What to work on » Return a copy of every line in the records that includes the word "Blender".

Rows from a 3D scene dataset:

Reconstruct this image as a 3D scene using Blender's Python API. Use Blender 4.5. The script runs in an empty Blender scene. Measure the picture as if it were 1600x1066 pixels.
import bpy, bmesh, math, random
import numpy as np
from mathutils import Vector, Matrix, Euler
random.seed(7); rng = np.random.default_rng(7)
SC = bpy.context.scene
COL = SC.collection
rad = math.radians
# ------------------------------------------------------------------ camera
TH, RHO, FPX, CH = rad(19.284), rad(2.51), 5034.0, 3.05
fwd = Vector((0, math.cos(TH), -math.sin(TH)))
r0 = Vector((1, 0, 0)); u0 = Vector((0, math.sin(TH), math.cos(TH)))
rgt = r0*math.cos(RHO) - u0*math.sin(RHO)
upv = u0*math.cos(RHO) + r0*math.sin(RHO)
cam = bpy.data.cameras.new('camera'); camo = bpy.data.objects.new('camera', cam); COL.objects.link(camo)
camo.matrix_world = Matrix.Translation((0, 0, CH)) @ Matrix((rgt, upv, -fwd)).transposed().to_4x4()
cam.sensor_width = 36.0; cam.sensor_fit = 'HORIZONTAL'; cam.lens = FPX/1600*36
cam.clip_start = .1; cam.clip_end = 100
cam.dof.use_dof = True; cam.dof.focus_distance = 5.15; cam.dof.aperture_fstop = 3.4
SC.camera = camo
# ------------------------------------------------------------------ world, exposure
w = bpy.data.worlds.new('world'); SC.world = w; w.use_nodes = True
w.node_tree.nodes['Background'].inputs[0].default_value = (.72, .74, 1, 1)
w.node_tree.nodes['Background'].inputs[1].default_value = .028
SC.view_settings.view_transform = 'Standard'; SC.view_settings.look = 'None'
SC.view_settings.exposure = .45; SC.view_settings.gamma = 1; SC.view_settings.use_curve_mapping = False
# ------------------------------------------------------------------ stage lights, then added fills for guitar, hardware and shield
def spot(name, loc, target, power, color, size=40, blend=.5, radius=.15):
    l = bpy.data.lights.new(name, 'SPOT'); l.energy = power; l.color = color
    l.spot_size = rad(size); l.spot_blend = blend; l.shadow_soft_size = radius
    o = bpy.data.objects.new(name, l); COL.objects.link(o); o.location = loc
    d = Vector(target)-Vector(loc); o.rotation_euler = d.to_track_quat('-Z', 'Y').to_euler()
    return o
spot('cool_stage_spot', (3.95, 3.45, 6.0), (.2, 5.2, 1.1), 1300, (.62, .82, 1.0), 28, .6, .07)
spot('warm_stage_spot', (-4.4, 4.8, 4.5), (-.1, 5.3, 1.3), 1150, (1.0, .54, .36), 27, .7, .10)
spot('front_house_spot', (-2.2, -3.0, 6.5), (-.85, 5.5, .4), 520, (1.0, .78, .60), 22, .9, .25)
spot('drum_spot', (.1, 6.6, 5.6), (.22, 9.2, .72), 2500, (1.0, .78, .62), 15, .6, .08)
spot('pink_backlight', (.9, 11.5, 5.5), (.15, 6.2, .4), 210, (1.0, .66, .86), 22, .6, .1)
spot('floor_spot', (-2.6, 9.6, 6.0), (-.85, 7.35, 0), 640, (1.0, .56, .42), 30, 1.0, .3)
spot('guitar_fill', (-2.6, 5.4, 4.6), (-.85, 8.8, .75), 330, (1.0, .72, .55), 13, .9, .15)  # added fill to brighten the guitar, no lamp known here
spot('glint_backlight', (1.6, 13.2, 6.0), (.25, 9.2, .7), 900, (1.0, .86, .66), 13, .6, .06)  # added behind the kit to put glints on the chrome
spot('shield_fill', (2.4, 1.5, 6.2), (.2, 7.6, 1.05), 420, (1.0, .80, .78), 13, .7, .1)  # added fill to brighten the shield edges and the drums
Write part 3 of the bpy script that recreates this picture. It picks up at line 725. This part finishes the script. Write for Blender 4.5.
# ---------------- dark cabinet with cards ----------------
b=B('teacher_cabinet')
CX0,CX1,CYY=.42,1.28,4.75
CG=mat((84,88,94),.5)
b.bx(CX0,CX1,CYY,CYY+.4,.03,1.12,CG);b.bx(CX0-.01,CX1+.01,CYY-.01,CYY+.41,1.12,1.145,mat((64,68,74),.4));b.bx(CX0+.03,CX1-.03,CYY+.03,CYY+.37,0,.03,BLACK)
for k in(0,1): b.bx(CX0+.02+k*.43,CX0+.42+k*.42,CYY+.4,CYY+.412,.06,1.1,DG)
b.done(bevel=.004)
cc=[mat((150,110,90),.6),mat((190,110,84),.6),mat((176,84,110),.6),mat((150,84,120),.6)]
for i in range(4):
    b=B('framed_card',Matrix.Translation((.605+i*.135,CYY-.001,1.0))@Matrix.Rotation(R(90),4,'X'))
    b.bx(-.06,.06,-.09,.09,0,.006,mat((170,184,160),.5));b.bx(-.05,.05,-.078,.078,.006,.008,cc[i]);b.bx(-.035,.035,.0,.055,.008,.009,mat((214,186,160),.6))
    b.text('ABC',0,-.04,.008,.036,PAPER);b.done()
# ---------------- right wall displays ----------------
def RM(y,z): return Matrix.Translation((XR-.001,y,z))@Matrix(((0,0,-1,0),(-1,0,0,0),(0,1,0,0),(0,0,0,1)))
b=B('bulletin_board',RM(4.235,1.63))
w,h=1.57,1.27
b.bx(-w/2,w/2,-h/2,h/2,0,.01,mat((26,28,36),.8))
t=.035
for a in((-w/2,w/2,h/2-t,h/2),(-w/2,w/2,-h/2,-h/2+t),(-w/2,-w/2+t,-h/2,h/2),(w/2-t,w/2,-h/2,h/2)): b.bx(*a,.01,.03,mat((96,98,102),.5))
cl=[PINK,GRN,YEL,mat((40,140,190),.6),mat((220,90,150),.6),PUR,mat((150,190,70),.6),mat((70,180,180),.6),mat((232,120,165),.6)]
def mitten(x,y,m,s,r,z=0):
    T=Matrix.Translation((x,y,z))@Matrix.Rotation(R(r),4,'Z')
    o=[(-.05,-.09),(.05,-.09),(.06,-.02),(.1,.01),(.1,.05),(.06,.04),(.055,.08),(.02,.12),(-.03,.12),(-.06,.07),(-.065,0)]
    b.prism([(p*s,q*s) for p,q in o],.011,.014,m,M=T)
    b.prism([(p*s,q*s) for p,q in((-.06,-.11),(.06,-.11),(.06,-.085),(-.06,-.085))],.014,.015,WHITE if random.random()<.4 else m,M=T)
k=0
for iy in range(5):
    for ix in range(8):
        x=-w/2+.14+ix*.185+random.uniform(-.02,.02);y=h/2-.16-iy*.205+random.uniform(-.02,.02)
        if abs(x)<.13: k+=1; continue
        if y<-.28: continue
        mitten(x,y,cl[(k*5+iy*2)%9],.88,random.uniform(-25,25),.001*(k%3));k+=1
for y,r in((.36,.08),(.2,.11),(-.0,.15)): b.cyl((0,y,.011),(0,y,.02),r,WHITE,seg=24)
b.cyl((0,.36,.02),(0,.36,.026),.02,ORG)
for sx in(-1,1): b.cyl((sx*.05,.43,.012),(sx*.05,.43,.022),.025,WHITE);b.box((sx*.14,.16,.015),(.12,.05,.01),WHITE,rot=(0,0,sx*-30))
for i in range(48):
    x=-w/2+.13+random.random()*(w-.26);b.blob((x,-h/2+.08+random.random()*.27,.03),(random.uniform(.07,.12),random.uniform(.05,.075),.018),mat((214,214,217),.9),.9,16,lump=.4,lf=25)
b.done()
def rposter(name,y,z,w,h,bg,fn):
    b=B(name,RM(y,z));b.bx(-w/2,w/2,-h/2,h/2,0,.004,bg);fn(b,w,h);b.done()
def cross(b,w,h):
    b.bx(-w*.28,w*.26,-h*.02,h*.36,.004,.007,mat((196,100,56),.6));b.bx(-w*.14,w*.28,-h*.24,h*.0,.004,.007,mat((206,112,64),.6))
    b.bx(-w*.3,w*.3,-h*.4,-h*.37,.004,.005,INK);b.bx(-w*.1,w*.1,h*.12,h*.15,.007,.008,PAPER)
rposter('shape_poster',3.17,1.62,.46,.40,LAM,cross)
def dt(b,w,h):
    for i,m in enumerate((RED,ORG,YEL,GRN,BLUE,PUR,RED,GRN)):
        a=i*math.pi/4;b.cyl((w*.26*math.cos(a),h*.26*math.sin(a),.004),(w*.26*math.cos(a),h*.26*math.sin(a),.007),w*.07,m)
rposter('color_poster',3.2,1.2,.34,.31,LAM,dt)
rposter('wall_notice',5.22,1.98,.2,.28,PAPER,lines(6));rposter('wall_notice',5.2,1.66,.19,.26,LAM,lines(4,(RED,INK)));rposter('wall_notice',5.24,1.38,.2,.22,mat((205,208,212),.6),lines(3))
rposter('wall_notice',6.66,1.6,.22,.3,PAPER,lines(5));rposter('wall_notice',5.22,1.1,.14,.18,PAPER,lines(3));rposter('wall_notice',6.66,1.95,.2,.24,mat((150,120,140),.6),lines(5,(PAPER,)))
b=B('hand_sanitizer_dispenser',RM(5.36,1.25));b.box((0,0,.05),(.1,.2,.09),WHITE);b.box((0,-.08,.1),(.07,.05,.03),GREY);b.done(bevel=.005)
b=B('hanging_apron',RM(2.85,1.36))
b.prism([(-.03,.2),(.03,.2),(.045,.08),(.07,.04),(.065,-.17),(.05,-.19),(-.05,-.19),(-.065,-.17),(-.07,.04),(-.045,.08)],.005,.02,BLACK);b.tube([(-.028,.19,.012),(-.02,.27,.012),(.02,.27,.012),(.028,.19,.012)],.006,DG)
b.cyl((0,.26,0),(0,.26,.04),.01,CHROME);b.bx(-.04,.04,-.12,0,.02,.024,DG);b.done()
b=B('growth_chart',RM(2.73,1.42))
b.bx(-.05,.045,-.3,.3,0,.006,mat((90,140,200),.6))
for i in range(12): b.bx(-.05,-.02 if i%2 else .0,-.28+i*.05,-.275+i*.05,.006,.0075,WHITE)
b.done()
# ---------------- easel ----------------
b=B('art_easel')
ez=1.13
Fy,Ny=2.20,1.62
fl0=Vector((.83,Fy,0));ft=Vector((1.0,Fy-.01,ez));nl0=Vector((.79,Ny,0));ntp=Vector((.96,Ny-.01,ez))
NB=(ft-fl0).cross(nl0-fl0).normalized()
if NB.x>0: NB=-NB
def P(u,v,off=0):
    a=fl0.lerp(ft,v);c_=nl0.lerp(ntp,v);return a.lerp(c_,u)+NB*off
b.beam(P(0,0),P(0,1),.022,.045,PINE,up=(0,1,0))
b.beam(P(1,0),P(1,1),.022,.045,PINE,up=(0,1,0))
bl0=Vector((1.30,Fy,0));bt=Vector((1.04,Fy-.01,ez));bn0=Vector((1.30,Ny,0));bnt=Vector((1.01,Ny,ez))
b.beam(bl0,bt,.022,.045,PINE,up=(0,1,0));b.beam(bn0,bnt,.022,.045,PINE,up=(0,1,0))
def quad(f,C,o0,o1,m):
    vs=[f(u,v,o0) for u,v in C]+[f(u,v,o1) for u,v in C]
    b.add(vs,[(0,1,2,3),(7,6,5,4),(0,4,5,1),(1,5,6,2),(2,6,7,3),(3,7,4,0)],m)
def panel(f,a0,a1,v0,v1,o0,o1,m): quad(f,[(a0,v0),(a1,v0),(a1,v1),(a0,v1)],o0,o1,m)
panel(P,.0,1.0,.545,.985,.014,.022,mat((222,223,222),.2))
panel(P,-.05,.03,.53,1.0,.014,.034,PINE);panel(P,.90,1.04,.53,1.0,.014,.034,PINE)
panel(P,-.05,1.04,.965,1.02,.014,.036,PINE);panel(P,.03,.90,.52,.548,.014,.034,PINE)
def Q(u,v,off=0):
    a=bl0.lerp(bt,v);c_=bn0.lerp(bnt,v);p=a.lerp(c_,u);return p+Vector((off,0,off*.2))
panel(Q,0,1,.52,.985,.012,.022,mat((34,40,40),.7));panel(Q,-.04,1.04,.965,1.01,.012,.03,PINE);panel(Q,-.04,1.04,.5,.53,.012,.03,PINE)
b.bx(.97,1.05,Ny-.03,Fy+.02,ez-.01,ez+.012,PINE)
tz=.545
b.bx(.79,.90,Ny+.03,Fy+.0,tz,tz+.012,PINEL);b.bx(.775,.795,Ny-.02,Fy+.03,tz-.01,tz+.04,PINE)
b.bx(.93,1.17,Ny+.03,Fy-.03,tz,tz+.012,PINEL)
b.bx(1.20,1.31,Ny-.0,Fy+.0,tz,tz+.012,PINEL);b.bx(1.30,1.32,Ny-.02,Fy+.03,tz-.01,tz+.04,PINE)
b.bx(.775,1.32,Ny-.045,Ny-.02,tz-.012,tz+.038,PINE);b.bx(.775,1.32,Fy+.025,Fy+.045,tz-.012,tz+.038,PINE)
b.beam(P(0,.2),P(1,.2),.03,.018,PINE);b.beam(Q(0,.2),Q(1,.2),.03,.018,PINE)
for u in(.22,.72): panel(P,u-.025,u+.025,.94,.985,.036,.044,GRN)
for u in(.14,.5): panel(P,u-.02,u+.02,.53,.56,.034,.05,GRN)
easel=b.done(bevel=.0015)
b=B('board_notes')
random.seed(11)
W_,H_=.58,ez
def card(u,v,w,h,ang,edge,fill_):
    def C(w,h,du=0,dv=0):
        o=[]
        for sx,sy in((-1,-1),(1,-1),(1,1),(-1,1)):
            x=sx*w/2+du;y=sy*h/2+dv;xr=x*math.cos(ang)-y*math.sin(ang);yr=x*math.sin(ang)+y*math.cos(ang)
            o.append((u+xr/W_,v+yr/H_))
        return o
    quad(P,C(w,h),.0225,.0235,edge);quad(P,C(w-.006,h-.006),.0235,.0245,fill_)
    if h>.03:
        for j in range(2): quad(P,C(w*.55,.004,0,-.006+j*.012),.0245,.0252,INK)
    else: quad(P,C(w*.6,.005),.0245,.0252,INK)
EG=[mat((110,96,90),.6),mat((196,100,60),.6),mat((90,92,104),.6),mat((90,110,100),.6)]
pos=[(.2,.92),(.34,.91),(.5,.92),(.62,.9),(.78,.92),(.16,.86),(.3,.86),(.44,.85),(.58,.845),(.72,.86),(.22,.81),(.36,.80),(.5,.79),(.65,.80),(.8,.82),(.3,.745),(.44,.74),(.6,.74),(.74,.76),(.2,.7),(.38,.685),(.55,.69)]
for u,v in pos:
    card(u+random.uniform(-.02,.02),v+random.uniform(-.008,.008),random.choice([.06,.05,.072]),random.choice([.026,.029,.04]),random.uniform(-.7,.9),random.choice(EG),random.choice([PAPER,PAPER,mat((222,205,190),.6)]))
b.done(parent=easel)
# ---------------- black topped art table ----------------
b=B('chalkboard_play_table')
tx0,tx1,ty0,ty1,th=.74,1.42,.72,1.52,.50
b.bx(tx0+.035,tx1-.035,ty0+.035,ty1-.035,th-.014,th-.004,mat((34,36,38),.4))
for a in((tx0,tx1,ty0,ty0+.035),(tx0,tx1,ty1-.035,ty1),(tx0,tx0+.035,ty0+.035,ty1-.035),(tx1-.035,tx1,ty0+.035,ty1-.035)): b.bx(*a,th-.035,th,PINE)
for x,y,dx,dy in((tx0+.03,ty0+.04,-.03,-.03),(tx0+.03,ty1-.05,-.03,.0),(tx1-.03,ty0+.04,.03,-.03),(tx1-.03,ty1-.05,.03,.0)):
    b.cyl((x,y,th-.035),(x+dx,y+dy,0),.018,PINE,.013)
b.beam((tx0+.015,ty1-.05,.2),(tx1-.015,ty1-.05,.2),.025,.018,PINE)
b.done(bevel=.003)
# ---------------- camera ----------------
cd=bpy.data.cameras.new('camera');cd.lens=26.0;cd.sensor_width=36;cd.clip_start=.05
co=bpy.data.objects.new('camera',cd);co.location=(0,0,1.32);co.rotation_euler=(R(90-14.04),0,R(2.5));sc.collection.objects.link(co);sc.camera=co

Response to this task »
Reconstruct this image as a 3D scene using Blender's Python API. Use Blender 4.5. The script runs in an empty Blender scene. Measure the picture as if it were 1600x1066 pixels.
Write part 3 of the bpy script that recreates this picture. It picks up at line 725. This part finishes the script. Write for Blender 4.5.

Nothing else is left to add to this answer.